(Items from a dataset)
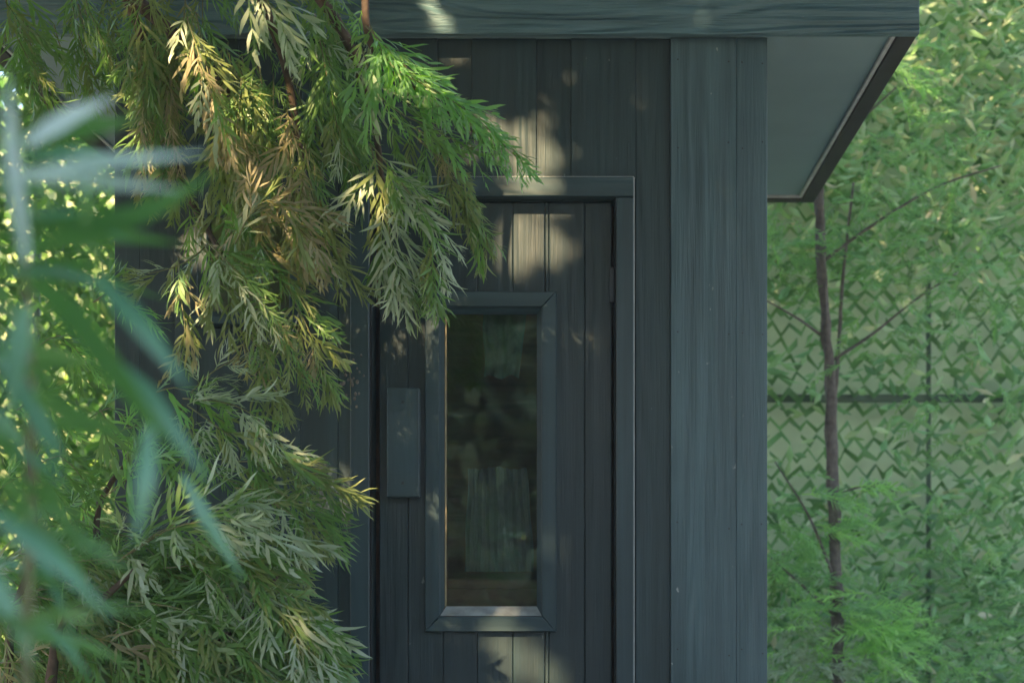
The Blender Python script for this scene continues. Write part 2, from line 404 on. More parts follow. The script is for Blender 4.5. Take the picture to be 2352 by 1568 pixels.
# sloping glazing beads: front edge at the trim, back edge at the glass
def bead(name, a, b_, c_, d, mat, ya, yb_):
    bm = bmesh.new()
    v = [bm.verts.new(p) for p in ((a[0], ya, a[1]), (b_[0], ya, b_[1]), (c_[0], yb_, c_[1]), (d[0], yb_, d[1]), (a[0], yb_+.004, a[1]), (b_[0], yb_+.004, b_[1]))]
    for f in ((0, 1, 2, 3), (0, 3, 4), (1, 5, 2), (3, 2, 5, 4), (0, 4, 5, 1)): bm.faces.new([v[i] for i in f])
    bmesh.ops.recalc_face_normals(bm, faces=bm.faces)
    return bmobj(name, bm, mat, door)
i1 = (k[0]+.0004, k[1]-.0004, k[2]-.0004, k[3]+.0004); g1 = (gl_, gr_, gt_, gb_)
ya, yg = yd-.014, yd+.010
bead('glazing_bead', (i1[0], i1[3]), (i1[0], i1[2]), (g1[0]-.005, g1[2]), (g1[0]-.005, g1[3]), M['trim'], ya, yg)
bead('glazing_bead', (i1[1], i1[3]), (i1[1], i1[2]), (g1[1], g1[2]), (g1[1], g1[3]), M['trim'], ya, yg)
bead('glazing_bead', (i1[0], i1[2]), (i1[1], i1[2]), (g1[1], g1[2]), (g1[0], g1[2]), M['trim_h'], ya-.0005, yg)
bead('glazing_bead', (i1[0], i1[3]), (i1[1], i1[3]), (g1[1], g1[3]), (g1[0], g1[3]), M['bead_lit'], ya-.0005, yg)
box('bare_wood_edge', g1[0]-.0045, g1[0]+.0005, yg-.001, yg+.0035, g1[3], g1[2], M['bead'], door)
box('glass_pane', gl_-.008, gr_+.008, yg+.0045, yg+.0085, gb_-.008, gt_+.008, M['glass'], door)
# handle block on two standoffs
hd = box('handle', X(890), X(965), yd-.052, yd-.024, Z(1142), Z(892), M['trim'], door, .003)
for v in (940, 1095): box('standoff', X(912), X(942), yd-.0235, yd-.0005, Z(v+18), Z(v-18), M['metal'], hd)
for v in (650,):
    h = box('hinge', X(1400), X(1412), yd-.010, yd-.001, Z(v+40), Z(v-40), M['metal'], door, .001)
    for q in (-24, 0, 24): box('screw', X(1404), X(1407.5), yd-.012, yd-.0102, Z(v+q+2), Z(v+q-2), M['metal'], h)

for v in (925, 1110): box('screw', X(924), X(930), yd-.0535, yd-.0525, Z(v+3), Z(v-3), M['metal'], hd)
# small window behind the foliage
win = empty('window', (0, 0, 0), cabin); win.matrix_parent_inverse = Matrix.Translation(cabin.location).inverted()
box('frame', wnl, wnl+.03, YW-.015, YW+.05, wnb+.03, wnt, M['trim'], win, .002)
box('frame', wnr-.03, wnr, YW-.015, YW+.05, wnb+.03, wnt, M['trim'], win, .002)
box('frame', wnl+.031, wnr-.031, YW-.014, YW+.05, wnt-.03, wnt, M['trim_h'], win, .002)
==
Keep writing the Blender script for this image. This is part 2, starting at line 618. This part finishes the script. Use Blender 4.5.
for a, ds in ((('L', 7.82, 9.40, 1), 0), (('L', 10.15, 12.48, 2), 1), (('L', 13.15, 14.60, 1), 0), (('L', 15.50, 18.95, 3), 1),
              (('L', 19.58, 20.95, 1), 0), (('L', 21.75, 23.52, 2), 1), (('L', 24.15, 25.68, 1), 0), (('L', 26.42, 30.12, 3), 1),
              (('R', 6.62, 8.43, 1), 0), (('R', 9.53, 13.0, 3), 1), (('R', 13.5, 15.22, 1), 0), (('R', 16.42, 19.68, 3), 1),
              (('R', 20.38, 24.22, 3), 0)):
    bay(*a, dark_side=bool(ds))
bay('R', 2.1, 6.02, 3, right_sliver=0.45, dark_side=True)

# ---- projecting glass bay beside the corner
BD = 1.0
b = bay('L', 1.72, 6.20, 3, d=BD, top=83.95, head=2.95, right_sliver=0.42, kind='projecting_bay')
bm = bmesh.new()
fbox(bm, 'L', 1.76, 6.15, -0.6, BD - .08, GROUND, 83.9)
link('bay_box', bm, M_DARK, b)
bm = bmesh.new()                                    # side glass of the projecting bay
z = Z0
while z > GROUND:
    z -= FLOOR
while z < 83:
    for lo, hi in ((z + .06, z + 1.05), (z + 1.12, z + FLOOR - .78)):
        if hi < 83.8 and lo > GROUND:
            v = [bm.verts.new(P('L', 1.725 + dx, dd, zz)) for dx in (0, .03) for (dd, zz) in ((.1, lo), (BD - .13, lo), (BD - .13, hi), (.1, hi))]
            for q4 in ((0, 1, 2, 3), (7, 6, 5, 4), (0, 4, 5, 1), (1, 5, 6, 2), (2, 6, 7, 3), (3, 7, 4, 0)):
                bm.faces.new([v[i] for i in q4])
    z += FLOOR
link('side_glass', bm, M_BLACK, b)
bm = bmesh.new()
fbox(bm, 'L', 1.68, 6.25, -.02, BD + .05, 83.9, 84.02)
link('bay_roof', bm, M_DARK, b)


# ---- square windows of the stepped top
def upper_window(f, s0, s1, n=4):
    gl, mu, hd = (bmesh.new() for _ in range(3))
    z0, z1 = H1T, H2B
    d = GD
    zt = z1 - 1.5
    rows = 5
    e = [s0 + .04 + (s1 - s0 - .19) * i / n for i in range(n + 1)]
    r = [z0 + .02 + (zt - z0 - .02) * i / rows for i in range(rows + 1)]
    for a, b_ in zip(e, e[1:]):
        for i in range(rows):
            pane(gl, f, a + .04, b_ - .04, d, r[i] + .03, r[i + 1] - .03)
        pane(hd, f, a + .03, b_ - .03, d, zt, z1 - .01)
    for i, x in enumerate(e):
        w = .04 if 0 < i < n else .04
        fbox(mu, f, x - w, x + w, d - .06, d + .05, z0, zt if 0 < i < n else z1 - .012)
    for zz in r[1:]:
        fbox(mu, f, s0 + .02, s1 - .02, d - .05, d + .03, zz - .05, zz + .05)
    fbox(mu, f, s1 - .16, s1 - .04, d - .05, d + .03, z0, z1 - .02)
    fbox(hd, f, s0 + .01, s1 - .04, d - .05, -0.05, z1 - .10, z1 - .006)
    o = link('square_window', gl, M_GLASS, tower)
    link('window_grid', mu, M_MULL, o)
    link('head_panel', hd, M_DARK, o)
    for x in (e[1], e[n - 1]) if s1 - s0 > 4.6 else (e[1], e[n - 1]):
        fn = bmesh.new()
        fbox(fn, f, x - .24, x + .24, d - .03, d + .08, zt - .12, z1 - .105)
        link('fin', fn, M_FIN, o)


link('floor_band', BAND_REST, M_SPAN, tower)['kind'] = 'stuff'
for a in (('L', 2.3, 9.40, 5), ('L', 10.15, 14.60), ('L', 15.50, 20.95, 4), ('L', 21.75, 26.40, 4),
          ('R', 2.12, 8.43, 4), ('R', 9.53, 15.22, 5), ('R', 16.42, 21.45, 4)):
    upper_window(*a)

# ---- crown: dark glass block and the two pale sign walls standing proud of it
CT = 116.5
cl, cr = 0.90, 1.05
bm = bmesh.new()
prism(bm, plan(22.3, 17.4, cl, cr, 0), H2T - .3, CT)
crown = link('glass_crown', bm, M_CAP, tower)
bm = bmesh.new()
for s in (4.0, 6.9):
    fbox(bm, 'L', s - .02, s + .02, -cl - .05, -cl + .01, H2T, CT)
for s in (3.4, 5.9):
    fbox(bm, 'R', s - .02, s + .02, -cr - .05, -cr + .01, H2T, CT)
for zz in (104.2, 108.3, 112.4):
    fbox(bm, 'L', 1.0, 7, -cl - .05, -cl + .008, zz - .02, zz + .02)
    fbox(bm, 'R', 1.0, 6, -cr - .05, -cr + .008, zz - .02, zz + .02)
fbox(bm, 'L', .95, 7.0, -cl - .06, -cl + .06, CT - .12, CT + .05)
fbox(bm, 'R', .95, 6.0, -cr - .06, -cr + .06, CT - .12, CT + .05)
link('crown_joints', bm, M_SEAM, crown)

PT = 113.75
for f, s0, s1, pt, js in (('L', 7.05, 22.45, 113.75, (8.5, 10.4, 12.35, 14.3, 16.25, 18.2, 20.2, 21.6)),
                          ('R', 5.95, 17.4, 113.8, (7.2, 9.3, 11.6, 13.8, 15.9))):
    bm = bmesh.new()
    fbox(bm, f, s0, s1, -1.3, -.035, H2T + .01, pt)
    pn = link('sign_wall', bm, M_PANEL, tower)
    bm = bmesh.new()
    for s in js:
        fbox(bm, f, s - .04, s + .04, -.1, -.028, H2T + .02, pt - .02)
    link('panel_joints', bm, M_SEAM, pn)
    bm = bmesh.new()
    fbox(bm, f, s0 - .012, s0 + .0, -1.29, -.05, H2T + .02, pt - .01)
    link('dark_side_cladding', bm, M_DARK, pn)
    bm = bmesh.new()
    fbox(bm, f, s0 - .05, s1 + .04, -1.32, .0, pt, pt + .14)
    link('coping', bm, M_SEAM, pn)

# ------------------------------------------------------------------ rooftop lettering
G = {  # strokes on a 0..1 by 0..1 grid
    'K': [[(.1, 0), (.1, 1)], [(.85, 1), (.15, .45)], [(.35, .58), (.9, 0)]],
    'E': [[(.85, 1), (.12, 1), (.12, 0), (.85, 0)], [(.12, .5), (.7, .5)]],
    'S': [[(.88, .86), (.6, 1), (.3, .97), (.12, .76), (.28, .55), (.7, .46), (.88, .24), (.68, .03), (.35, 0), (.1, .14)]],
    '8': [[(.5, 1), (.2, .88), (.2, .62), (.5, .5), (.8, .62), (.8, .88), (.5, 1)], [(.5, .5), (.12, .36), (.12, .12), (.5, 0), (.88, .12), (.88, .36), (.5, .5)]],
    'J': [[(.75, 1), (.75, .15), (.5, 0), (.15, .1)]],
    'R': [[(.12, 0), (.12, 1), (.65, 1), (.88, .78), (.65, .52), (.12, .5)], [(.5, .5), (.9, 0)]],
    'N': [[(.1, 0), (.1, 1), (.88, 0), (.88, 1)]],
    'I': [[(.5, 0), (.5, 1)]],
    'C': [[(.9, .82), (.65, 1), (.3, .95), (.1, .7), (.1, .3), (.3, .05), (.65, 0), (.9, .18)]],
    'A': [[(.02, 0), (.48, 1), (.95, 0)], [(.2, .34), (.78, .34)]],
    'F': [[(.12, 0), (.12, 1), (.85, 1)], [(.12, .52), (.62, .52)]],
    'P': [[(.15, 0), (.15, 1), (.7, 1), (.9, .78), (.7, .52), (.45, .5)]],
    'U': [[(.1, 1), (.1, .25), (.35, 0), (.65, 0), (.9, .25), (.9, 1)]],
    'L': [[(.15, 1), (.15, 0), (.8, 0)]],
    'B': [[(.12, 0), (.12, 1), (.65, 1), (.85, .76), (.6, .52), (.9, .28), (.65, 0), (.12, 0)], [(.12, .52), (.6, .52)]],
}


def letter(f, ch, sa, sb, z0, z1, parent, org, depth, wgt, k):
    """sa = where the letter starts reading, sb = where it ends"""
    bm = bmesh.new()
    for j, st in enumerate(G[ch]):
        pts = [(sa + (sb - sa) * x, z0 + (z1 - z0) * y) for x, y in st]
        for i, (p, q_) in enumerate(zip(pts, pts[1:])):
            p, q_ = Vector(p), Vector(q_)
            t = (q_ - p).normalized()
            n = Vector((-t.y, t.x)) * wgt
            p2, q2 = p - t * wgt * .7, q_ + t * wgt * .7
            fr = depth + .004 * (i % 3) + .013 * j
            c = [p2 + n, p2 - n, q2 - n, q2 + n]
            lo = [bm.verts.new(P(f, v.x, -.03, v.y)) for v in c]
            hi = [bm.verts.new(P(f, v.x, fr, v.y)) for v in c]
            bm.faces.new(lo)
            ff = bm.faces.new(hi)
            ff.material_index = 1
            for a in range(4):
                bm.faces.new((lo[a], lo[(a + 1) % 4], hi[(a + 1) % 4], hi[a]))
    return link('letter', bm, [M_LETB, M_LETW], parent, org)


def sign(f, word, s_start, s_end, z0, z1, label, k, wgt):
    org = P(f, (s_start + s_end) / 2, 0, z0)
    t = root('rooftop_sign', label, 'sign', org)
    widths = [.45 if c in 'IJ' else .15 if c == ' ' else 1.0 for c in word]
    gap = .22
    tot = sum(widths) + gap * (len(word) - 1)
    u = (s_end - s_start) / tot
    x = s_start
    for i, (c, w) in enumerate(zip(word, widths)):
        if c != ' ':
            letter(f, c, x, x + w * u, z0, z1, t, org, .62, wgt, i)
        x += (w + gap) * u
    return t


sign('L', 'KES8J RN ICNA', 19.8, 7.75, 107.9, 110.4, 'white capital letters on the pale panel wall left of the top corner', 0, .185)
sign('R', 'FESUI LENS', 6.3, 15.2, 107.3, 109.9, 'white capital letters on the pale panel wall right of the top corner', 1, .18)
* * *
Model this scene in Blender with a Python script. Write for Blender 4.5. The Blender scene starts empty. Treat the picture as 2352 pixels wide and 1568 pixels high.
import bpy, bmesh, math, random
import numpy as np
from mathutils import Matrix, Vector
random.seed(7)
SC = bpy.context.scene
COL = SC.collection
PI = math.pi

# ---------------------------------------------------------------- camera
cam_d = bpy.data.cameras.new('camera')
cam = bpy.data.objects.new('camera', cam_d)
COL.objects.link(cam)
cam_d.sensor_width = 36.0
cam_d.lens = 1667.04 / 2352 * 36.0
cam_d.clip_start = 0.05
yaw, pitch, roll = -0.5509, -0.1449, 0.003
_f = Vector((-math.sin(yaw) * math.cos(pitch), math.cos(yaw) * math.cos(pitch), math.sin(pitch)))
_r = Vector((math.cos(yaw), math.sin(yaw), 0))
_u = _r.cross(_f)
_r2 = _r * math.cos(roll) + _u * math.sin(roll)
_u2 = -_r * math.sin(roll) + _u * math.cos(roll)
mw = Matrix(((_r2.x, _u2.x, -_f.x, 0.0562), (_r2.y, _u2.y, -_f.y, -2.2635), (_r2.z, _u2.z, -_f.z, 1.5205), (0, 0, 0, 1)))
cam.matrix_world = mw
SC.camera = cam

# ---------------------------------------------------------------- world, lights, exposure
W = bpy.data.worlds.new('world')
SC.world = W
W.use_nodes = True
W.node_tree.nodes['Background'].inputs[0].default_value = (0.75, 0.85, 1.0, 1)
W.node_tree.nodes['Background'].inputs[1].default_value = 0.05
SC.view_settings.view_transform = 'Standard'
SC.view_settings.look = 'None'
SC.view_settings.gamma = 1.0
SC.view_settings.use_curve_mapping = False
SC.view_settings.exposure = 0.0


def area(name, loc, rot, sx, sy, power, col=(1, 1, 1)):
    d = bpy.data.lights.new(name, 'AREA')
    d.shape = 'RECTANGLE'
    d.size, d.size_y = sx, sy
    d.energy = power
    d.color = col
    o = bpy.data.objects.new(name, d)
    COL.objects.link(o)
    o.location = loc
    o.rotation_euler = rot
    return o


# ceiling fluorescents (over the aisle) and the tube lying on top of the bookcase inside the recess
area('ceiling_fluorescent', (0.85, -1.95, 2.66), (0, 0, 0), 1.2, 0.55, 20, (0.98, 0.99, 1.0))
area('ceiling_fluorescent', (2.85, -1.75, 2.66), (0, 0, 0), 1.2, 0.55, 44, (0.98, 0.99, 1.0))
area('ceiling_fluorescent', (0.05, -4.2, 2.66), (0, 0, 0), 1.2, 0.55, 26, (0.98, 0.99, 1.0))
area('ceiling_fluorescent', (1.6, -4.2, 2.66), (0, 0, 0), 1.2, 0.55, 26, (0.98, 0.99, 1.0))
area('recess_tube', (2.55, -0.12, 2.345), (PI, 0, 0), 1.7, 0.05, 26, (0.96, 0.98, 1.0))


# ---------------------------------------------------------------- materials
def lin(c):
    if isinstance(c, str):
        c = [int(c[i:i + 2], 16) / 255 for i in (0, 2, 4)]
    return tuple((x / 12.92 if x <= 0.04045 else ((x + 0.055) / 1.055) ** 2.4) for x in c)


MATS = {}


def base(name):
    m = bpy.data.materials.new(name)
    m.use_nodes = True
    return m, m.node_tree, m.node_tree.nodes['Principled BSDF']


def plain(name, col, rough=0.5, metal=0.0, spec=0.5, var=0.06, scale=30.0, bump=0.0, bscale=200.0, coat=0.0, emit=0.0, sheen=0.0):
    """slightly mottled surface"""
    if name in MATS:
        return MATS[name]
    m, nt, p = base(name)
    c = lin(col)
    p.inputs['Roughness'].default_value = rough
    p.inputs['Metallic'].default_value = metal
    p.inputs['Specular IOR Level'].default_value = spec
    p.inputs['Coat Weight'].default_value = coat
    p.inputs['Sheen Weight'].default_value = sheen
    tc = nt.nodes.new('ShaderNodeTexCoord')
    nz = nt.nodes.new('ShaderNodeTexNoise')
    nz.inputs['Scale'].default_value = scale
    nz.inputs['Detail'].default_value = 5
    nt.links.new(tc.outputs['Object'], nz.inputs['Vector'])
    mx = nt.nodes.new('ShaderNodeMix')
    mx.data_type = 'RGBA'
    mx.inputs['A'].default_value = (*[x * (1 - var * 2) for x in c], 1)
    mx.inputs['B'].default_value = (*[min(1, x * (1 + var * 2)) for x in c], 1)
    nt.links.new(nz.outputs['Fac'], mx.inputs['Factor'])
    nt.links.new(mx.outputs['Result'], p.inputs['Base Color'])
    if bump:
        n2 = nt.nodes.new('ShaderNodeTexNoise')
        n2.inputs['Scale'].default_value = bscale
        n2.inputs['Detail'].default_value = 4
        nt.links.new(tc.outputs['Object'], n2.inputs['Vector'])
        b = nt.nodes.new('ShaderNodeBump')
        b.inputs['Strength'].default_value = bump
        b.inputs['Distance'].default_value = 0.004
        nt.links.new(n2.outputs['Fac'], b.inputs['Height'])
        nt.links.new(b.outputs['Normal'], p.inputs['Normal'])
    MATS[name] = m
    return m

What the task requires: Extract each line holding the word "empty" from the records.

Full solution:
win = empty('window', (0, 0, 0), cabin); win.matrix_parent_inverse = Matrix.Translation(cabin.location).inverted()
Model this scene in Blender with a Python script. Write for Blender 4.5. The Blender scene starts empty. Treat the picture as 2352 pixels wide and 1568 pixels high.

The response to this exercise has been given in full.